Türkiye’nin Şerh Koyduğu Maddeler
Anadolu Ajansı’nın haberine göre, Türkiye’nin çekince belirttiği iki madde de doğrudan BM Deniz Hukuku Sözleşmesi’ne referans veriyor. Bu maddeler, gemilerin limanlara girişinin engellenmesi ve bayrak devleti sorumlulukları gibi konuları ilgili uluslararası hukuk kurallarına, özellikle de BMDHS’ye tam riayetle düzenlemeyi öngörüyor.
Siyasette Fidan-Özel Polemiği
Konu, Dışişleri Bakanı Hakan Fidan ile CHP Genel Başkanı Özgür Özel arasında sert bir polemiğe dönüştü. Bakan Fidan, CHP’yi Yunanistan’ın Ege tezlerine destek vermekle itham ederken, Özel ise Fidan’ı konuyu saptırmakla ve İsrail’e karşı somut adım atmaktan çekinmekle eleştirdi.
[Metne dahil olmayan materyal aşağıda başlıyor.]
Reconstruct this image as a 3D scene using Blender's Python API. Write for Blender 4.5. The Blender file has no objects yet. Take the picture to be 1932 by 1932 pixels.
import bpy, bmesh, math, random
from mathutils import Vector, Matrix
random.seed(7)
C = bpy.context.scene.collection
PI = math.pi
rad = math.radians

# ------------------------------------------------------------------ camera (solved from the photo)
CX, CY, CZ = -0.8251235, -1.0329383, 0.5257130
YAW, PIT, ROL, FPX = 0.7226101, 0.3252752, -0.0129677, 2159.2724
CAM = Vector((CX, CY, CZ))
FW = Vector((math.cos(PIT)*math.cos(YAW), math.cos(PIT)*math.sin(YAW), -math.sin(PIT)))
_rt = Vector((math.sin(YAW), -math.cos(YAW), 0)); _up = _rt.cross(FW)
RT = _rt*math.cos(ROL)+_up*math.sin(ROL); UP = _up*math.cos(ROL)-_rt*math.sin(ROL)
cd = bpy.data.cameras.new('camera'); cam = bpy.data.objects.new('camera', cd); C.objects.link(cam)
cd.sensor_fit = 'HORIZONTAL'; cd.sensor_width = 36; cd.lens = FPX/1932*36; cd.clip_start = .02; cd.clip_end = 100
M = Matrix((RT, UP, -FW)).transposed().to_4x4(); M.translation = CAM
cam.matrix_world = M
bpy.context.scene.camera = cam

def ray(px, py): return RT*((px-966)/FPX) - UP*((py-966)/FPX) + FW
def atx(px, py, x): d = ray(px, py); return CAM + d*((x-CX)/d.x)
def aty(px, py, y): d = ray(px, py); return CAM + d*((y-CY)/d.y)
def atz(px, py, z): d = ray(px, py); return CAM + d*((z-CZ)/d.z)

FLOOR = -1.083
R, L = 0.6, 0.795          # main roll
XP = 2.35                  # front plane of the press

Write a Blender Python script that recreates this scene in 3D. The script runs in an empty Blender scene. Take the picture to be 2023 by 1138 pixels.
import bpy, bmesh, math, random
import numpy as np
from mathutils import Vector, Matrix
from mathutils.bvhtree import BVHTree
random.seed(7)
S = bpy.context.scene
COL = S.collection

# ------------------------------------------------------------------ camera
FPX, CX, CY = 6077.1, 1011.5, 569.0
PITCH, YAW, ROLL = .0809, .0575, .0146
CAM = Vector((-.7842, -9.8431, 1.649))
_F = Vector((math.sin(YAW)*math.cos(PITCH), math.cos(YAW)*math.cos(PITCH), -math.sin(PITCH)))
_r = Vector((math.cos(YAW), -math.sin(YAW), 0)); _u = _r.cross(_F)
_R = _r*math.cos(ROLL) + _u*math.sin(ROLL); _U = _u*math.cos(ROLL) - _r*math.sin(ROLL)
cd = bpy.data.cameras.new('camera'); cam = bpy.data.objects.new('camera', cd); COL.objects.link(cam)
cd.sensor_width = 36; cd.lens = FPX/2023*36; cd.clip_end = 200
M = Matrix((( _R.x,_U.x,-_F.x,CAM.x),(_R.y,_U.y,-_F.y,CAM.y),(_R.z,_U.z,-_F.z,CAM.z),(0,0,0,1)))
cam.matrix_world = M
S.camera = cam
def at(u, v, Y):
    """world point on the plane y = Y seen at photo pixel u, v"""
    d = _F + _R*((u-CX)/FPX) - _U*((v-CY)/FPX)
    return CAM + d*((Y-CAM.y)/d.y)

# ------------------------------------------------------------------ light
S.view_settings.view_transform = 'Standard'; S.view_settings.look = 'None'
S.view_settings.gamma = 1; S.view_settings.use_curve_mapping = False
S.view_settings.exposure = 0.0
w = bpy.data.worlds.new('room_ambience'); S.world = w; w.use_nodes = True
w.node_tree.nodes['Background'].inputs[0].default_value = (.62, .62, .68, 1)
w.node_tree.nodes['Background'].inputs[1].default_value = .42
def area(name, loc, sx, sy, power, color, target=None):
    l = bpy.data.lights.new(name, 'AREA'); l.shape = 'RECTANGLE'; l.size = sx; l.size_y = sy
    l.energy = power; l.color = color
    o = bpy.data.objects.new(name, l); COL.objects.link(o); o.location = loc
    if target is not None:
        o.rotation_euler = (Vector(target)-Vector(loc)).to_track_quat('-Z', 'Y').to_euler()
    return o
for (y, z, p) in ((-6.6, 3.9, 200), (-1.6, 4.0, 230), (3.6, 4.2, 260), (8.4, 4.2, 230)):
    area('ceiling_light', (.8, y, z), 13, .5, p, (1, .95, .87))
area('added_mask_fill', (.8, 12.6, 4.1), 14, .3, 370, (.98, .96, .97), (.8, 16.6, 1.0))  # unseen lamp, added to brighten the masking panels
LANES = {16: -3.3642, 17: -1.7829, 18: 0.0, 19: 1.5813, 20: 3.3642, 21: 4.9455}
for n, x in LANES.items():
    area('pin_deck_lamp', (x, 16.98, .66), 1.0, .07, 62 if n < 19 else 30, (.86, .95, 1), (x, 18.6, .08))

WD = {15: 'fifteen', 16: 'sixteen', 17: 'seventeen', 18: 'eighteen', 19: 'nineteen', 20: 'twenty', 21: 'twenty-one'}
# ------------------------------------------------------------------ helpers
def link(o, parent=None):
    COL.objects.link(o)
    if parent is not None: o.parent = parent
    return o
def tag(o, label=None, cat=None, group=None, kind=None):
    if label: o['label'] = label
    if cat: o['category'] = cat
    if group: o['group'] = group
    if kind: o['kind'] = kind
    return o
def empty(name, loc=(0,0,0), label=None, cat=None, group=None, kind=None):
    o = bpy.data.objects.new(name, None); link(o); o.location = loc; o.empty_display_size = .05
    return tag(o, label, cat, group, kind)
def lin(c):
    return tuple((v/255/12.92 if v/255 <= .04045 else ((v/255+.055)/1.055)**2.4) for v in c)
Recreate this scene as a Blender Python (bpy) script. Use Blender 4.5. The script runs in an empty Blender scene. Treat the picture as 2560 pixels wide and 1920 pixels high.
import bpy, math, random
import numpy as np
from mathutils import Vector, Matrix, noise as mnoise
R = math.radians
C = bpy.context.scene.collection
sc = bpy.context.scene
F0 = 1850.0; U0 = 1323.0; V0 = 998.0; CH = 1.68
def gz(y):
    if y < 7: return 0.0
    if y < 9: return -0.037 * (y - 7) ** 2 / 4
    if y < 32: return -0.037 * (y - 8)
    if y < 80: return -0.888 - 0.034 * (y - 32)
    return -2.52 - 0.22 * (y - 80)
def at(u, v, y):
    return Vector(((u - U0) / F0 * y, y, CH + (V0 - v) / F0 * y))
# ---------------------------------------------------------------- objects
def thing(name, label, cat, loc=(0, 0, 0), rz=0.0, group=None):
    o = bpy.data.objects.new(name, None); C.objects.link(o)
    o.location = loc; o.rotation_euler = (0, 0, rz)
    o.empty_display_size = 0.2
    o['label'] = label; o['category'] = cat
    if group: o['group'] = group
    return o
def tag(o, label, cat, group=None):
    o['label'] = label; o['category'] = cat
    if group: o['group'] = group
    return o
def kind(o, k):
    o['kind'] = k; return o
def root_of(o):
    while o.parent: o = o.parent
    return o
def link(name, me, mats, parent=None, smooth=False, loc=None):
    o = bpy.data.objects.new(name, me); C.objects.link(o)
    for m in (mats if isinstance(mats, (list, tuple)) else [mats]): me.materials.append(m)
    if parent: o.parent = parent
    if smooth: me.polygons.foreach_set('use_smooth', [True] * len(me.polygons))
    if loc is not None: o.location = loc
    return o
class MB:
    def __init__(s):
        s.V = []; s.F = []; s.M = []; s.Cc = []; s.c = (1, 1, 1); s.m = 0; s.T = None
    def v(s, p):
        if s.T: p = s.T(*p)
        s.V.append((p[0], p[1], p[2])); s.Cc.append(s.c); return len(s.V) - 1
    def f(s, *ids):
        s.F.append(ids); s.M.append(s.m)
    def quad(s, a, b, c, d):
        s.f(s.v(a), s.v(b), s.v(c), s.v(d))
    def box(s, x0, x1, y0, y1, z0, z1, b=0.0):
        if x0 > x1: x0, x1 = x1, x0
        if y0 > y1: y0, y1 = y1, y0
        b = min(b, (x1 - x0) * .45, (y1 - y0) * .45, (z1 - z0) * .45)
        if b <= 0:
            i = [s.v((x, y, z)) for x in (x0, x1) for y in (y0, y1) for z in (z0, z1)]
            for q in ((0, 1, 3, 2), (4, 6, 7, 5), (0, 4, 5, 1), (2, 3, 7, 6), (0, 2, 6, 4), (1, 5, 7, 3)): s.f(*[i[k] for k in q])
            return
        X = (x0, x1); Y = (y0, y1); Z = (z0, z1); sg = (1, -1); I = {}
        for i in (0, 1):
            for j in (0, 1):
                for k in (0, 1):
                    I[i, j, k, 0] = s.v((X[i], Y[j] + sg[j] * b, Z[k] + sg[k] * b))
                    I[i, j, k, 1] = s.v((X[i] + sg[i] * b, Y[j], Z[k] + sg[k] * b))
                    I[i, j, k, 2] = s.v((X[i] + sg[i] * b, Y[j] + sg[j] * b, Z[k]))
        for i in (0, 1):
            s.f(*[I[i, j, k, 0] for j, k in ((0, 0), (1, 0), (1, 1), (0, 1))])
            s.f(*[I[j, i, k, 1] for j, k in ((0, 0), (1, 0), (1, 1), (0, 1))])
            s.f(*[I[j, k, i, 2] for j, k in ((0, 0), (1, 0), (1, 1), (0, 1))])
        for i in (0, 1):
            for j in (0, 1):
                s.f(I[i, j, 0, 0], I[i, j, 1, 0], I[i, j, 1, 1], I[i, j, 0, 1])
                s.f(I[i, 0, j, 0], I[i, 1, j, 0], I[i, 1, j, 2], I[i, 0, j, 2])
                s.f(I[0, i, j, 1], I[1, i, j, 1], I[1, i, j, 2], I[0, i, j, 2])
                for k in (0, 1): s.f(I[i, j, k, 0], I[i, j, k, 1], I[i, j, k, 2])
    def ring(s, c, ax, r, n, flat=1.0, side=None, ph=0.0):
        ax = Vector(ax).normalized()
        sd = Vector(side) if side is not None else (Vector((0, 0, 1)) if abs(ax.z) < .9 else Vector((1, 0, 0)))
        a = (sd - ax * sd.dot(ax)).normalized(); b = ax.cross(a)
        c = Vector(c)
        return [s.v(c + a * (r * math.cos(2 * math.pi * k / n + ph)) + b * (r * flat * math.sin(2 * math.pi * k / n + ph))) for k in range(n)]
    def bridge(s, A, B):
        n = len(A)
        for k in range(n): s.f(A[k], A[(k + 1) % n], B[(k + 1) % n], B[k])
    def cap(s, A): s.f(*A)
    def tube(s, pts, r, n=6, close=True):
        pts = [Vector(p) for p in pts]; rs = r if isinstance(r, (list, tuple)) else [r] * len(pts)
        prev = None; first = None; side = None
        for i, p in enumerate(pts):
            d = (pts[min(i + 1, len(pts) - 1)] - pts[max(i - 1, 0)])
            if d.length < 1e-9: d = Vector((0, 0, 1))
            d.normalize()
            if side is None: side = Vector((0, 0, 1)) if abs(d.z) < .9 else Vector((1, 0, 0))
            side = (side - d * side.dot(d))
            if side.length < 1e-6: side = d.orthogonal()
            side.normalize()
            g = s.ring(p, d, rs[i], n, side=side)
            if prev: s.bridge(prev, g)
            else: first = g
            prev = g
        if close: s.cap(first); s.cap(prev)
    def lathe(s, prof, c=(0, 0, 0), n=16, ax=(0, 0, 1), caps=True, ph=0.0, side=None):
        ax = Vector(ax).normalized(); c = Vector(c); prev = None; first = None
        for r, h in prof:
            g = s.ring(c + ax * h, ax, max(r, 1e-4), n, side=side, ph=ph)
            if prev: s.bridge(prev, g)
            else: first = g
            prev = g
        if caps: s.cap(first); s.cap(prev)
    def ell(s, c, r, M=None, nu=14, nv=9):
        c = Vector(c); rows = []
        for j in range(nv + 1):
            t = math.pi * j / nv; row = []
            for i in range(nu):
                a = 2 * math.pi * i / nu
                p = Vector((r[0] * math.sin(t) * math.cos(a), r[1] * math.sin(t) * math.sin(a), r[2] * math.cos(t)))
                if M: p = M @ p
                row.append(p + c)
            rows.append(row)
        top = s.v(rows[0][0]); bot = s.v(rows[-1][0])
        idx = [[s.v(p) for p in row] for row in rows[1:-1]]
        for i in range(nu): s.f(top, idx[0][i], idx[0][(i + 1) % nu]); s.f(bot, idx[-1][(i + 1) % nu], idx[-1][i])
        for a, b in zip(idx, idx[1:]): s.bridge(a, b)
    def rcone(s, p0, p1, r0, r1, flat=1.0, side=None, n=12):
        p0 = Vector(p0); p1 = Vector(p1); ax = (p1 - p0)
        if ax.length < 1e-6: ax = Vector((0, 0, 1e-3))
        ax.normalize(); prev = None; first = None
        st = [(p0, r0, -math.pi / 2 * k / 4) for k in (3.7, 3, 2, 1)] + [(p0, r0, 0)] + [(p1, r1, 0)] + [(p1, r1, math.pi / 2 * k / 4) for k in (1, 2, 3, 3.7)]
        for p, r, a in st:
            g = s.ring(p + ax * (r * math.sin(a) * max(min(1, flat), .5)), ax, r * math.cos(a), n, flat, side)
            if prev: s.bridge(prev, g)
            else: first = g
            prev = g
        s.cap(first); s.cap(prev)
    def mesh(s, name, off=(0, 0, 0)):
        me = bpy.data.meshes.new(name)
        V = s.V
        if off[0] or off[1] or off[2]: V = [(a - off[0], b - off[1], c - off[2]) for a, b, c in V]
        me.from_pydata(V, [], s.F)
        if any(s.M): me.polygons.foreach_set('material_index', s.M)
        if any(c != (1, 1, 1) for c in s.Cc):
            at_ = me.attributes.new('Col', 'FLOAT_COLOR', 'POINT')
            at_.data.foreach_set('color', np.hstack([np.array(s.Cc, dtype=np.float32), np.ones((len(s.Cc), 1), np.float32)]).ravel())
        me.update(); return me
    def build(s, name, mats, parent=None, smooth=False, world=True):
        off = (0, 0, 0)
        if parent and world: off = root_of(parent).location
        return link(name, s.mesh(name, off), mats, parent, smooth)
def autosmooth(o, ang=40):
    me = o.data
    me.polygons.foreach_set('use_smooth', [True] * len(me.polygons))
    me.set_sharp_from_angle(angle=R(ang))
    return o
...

Özgür Özel, “Hakan Fidan, konuyla hiç ilgisi olmayan 1982 BM Deniz Hukuku Sözleşmesi’ni bahane ederek, ‘Biz bildiriye imza atsaydık Yunanistan’ın Ege tezleri güçlenecekti’ gibi manasız bir açıklama daha yapıyor,” ifadelerini kullandı. Türkiye’nin bildiriye katılım kararının ardından Özel, Fidan’ı CHP’den özür dilemeye çağırdı.
Dezenformasyonla Mücadele Merkezi ise muhalefetin iddialarının asılsız olduğunu ve Türkiye’nin Filistin davasında ilkeli bir duruş sergilediğini açıkladı.